Fasya mengatakan, salah seorang dari empat orang yang mengaku polisi itu menanyakan kepada Fasya juga teman laki-lakinya yang bersamanya mengenai dugaan narkoba yang dibawa.
“Mereka bertanya apakah kami menjual narkoba Jiexpo dan narkoba apa yang kami gunakan, dan saya menjawab tidak. Mereka bersikeras agar kami jujur, meskipun kami berulang kali menyangkal,” ucap dia.
Fasya bercerita, karena dia dan teman laki-lakinya terus menyangkal karena tidak membawa narkoba, keempat orang yang mengaku dari kepolisian itu langsung mengambil paspor, hingga bertanya tempat penginapannya selama berada di Jakarta.
“Mereka menyuruh kami keluar dari mobil, dan begitu kami keluar, mereka mendesak kami untuk segera membayar. Karena kami tidak punya banyak uang tunai, kami mencoba menggunakan QRIS untuk transfer uang,” jelas dia.
Ketika Fasya mencoba melakukan pembayaran, terdapat seorang polisi yang mengatakan agar segera melakukan pembayaran, sambil berdalih soal mengenai ketatnya Indonesia dalam hal narkoba.
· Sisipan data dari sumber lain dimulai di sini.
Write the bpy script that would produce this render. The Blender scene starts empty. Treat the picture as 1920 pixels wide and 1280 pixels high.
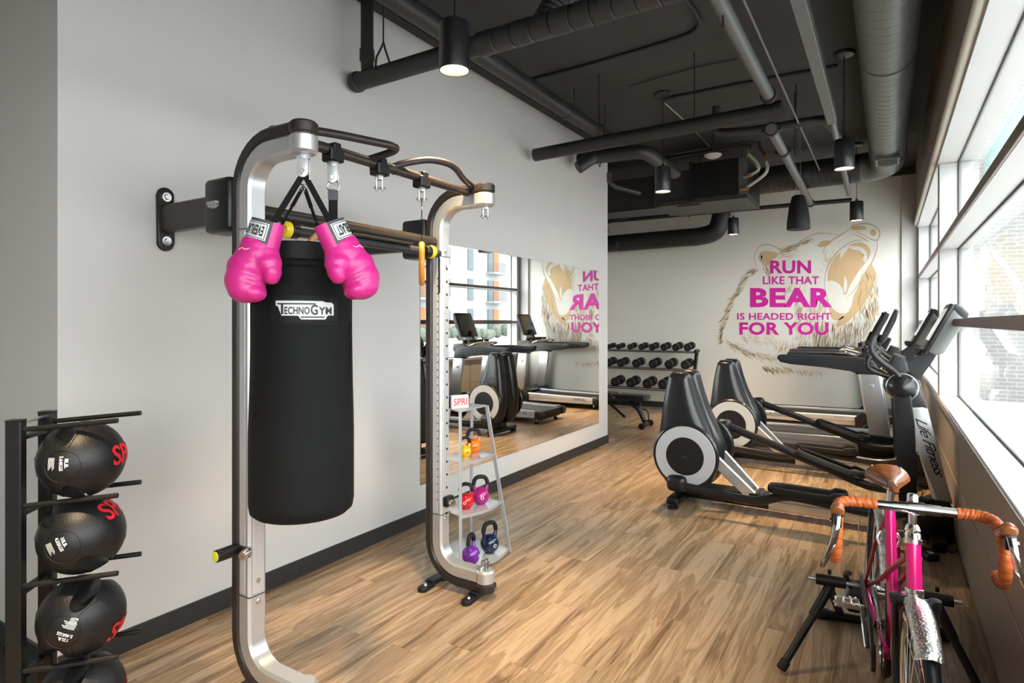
import bpy, bmesh, math, random
from mathutils import Vector, Matrix, noise
random.seed(7)
SC = bpy.context.scene
COL = SC.collection
PI = math.pi
# ------------------------------------------------------------------ camera
F_PX, U0, V0, EYE = 1134.0, 960.0, 603.0, 1.5
YAW = math.atan((1664 - 960) / F_PX)
cy_, sy_ = math.cos(YAW), math.sin(YAW)
cam = bpy.data.cameras.new('camera'); co = bpy.data.objects.new('camera', cam); COL.objects.link(co)
co.location = (0, 0, EYE); co.rotation_euler = (PI / 2, 0, YAW)
cam.sensor_width = 36.0; cam.lens = F_PX / 1920 * 36; cam.shift_y = -(640 - V0) / 1920
cam.clip_start = 0.05; cam.clip_end = 400
SC.camera = co
# ------------------------------------------------------------------ world, exposure
SC.view_settings.view_transform = 'Standard'; SC.view_settings.look = 'None'
SC.view_settings.gamma = 1.0; SC.view_settings.use_curve_mapping = False
SC.view_settings.exposure = 1.14
W = bpy.data.worlds.new('overcast_sky'); SC.world = W; W.use_nodes = True
nt = W.node_tree; nt.nodes.clear()
wo = nt.nodes.new('ShaderNodeOutputWorld'); bg = nt.nodes.new('ShaderNodeBackground')
tc = nt.nodes.new('ShaderNodeTexCoord'); sp = nt.nodes.new('ShaderNodeSeparateXYZ'); rp = nt.nodes.new('ShaderNodeValToRGB')
nt.links.new(tc.outputs['Generated'], sp.inputs[0]); nt.links.new(sp.outputs['Z'], rp.inputs[0])
rp.color_ramp.elements[0].position = 0.0; rp.color_ramp.elements[0].color = (0.80, 0.84, 0.88, 1)
rp.color_ramp.elements[1].position = 0.7; rp.color_ramp.elements[1].color = (0.92, 0.97, 1.0, 1)
nt.links.new(rp.outputs[0], bg.inputs[0]); bg.inputs[1].default_value = 4.4
nt.links.new(bg.outputs[0], wo.inputs[0])
SUN = bpy.data.lights.new('veiled_sun', 'SUN'); SUN.energy = 1.8; SUN.angle = math.radians(55); SUN.color = (1.0, .97, .93)
so = bpy.data.objects.new('veiled_sun', SUN); COL.objects.link(so)
so.rotation_euler = Vector((-.52, .74, -.42)).to_track_quat('-Z', 'Y').to_euler()
PENDANT_W = 200.0
SC.cycles.max_bounces = 10; SC.cycles.diffuse_bounces = 6; SC.cycles.glossy_bounces = 5
SC.cycles.transparent_max_bounces = 16; SC.cycles.caustics_reflective = False; SC.cycles.caustics_refractive = False
SC.cycles.sample_clamp_indirect = 6.0
SC.cycles.use_denoising = True

# ------------------------------------------------------------------ measuring: a sight line met with a real plane
def at(u, v, X=None, Y=None, Z=None, d=None):
    r = (u - U0) / F_PX; z = (V0 - v) / F_PX
    a, b = r * cy_ - sy_, r * sy_ + cy_
    if X is not None: d = X / a
    elif Y is not None: d = Y / b
    elif Z is not None: d = (Z - EYE) / z
    return Vector((a * d, b * d, EYE + z * d))

# ------------------------------------------------------------------ materials
MATS = {}
def mat(name, col=(.5, .5, .5), rough=.5, metal=0., spec=.5, coat=0., noise_s=0., noise_a=0., bump=0., bump_s=60., emit=None, emit_s=0., sheen=0.):
    m = bpy.data.materials.new(name); m.use_nodes = True; t = m.node_tree; b = t.nodes['Principled BSDF']
    b.inputs['Base Color'].default_value = (*col, 1); b.inputs['Roughness'].default_value = rough
    b.inputs['Metallic'].default_value = metal; b.inputs['Specular IOR Level'].default_value = spec
    b.inputs['Coat Weight'].default_value = coat; b.inputs['Coat Roughness'].default_value = .08
    if sheen: b.inputs['Sheen Weight'].default_value = sheen
    if emit: b.inputs['Emission Color'].default_value = (*emit, 1); b.inputs['Emission Strength'].default_value = emit_s
    g = t.nodes.new('ShaderNodeNewGeometry')
    if noise_a:
        n = t.nodes.new('ShaderNodeTexNoise'); n.inputs['Scale'].default_value = noise_s; n.inputs['Detail'].default_value = 4
        t.links.new(g.outputs['Position'], n.inputs['Vector'])
        mx = t.nodes.new('ShaderNodeMix'); mx.data_type = 'RGBA'
        mx.inputs[6].default_value = (*[c * (1 - noise_a) for c in col], 1); mx.inputs[7].default_value = (*[min(1, c * (1 + noise_a)) for c in col], 1)
        t.links.new(n.outputs[0], mx.inputs[0]); t.links.new(mx.outputs[2], b.inputs['Base Color'])
    if bump:
        n2 = t.nodes.new('ShaderNodeTexNoise'); n2.inputs['Scale'].default_value = bump_s; n2.inputs['Detail'].default_value = 3
        t.links.new(g.outputs['Position'], n2.inputs['Vector'])
        bp = t.nodes.new('ShaderNodeBump'); bp.inputs['Strength'].default_value = bump; bp.inputs['Distance'].default_value = .004
        t.links.new(n2.outputs[0], bp.inputs['Height']); t.links.new(bp.outputs[0], b.inputs['Normal'])
    MATS[name] = m
    return m
M = MATS
mat('wall_paint', (.60, .59, .575), .6, spec=.3, noise_s=1.2, noise_a=.02, bump=.05, bump_s=180)
mat('far_paint', (.74, .72, .66), .6, spec=.3, noise_s=1.2, noise_a=.02, bump=.05, bump_s=180)
mat('ceiling_black', (.033, .0328, .0315), .7, noise_s=3, noise_a=.25, bump=.2, bump_s=40)
mat('duct_black', (.026, .0265, .027), .48, noise_s=6, noise_a=.2)
mat('pipe_black', (.017, .017, .018), .5, noise_s=8, noise_a=.2)
mat('strut_grey', (.10, .108, .10), .5, noise_s=8, noise_a=.15)
mat('duct_grey', (.13, .142, .135), .42, metal=.25, noise_s=5, noise_a=.15)
mat('baseboard', (.024, .0235, .0245), .5)
mat('taupe_panel', (.40, .36, .32), .42, metal=.15, noise_s=4, noise_a=.04)
mat('bulkhead_paint', (.25, .23, .205), .5)
mat('frame_white', (.50, .50, .498), .4)
mat('shade_cream', (.66, .63, .55), .5)
mat('bronze_cap', (.16, .135, .115), .4, metal=.2)
mat('gasket', (.03, .03, .03), .6)
mat('mirror', (.90, .92, .91), .0, metal=1.)
mat('mirror_edge', (.25, .28, .27), .2)
mat('silver', (.62, .63, .64), .34, metal=.75)
mat('silver_bright', (.60, .60, .61), .36, metal=.5)
mat('brown_metal', (.036, .029, .026), .36, metal=.35)
mat('chrome', (.82, .82, .83), .12, metal=1.)
mat('steel', (.60, .60, .61), .28, metal=1.)
mat('black_plastic', (.008, .008, .009), .38, spec=.4)
mat('black_satin', (.011, .0115, .013), .30, spec=.4, coat=.15)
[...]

“Mereka juga bersikeras agar kami ikut ke kantor polisi untuk tes urine. Keempat pria ini mengantar kami ke mobil mereka yang terletak 2 menit dari tempat mobil taksi kami berhenti,” tuturnya.
Karena sewaktu awal sudah melihat jika ada lencana polisi, Fasya mengaku percaya dan setuju untuk ikut ke kantor polisi. Dalam perjalanan menuju mobil yang akan ditumpangi Fasya bersama polisi, dia berujar akan menelepon teman-temannya yang masih beradai di dalam Jiexpo, untuk memberitahu jika dia dan teman laki-lakinya akan pergi ke kantor polisi.
“Namun, ada salah satu pria mulai mendorong tangan saya dari ponsel dan berulang kali mendesak kami untuk jujur dan mengatakan jika saya jujur akan mendapatkan ‘hukuman yang lebih ringan’ jika kami memiliki narkoba,” kata Fasya menjelaskan upaya oknum polisi yang terus memaksa dia dan teman laki-lakinya untuk mengaku jika memiliki narkoba.
Kecurigaan Fasya terhadap 4 polisi mulai muncul ketika melihat mobil yang digunakan bukan mobil polisi, melainkan mobil veloz hitam dengan jendala kaca film yang gelap.
“Diparkir di bawah pohon besar tanpa lampu jalan di dekatnya. Saya jadi curiga dan berhenti sambil berkata bahwa saya ingin mobil polisi datang menjemput kami atau saya akan menelepon kantor polisi terdekat,” jelasnya menceritakan bagaimana kecurigaan terhadap empat oknum polisi.
“Tidak apa-apa, kami dapat membantu anda,” begitu jawaban yang dijelaskan oleh Fasya saat dia mulai panik dan orang-orang disekitar lokasi mulai memperhatikan dia. Keempat oknum polisi pun terus memaksa agar Fasya masuk ke dalam mobil oknum tersebut.
Karena terus dipaksa masuk ke dalam mobil, Fasya mengaku semakin merasa panik dan tidak mengetahui untuk berbuat apa. “Saya bilang saya akan menelepon Ibu saya dan membagikan lokasi saya. Lalu keempat pria itu berlari ke arah saya dan saya takut dia akan mengambil ponsel saya. Saya mulai berteriak dan mengangis, saya gemetar tidak terkendali,” kata Fasya.
Teriakan dan tangisan Fasya rupanya menjadi perhatian orang-orang disekitar lokasi. Salah satu dari keempat oknum polisi ada yang langsung memarahi dia, dan ada yang mengembalikan paspor. “Kami segera meninggalkan tempat itu, saya tidak menangkap (mengambil gambar) nomor plat mobil atau mengambil foto wajah mereka,” jelas dia.
Akibat kejadian ini, Fasya mengaku tidak akan datang kembali ke event DWP 2025, serta tidak akan mengunjungi Indonesia selama 2 hingga 3 tahun. “Saya setiap tahun ke Indonesia bersama family. Namun karena DWP ini, saya tidak akan mengunjungi Indonesia mungkin saya baru berkunjung lagi setelah 2 atau 3 tahun lagi,” katanya.